» **SHORT EXERCISE**
Return the lines exactly as they stand, from the first of the material through the line containing "LAMP_FRONT, LAMP_BACK, LAMP_ROOM".

___

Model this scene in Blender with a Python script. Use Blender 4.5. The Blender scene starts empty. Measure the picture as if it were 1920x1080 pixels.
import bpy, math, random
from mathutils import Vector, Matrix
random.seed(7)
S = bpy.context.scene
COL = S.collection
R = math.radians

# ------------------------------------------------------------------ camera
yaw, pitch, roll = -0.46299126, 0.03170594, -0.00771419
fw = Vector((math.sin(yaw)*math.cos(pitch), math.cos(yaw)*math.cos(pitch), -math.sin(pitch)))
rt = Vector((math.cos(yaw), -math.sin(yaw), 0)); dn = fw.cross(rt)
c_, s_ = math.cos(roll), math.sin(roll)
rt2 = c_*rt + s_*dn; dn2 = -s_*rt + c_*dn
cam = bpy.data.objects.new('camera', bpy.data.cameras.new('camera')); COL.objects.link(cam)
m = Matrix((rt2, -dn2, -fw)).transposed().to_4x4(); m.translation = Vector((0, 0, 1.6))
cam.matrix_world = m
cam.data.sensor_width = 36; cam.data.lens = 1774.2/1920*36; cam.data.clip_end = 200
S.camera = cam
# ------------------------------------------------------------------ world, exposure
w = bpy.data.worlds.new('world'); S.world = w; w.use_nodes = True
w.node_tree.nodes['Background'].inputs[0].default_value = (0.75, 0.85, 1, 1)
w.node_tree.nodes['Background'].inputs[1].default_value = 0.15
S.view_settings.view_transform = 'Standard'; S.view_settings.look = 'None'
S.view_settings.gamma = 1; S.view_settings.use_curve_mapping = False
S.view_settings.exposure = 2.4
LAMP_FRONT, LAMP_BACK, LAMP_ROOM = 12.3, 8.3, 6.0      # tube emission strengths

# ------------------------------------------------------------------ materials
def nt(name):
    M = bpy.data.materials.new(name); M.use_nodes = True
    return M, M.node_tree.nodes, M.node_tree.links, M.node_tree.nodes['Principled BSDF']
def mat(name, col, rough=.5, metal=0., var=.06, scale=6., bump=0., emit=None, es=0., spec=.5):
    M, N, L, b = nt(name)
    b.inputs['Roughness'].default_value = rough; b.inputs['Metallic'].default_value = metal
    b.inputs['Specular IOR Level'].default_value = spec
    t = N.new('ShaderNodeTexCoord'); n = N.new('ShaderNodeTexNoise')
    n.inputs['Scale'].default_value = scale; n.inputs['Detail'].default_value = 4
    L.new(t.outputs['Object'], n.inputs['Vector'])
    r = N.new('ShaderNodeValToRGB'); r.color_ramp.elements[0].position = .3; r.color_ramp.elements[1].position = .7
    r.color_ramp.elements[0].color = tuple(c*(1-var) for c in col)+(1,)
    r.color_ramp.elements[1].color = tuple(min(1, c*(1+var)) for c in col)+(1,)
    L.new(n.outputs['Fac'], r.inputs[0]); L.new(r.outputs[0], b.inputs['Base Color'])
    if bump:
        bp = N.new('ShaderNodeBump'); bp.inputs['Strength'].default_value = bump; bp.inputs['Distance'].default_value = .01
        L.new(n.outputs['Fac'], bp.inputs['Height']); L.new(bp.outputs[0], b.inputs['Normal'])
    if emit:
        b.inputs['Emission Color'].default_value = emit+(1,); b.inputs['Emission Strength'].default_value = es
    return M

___

» **WORKED ANSWER**
Model this scene in Blender with a Python script. Use Blender 4.5. The Blender scene starts empty. Measure the picture as if it were 1920x1080 pixels.
import bpy, math, random
from mathutils import Vector, Matrix
random.seed(7)
S = bpy.context.scene
COL = S.collection
R = math.radians

# ------------------------------------------------------------------ camera
yaw, pitch, roll = -0.46299126, 0.03170594, -0.00771419
fw = Vector((math.sin(yaw)*math.cos(pitch), math.cos(yaw)*math.cos(pitch), -math.sin(pitch)))
rt = Vector((math.cos(yaw), -math.sin(yaw), 0)); dn = fw.cross(rt)
c_, s_ = math.cos(roll), math.sin(roll)
rt2 = c_*rt + s_*dn; dn2 = -s_*rt + c_*dn
cam = bpy.data.objects.new('camera', bpy.data.cameras.new('camera')); COL.objects.link(cam)
m = Matrix((rt2, -dn2, -fw)).transposed().to_4x4(); m.translation = Vector((0, 0, 1.6))
cam.matrix_world = m
cam.data.sensor_width = 36; cam.data.lens = 1774.2/1920*36; cam.data.clip_end = 200
S.camera = cam
# ------------------------------------------------------------------ world, exposure
w = bpy.data.worlds.new('world'); S.world = w; w.use_nodes = True
w.node_tree.nodes['Background'].inputs[0].default_value = (0.75, 0.85, 1, 1)
w.node_tree.nodes['Background'].inputs[1].default_value = 0.15
S.view_settings.view_transform = 'Standard'; S.view_settings.look = 'None'
S.view_settings.gamma = 1; S.view_settings.use_curve_mapping = False
S.view_settings.exposure = 2.4
LAMP_FRONT, LAMP_BACK, LAMP_ROOM = 12.3, 8.3, 6.0      # tube emission strengths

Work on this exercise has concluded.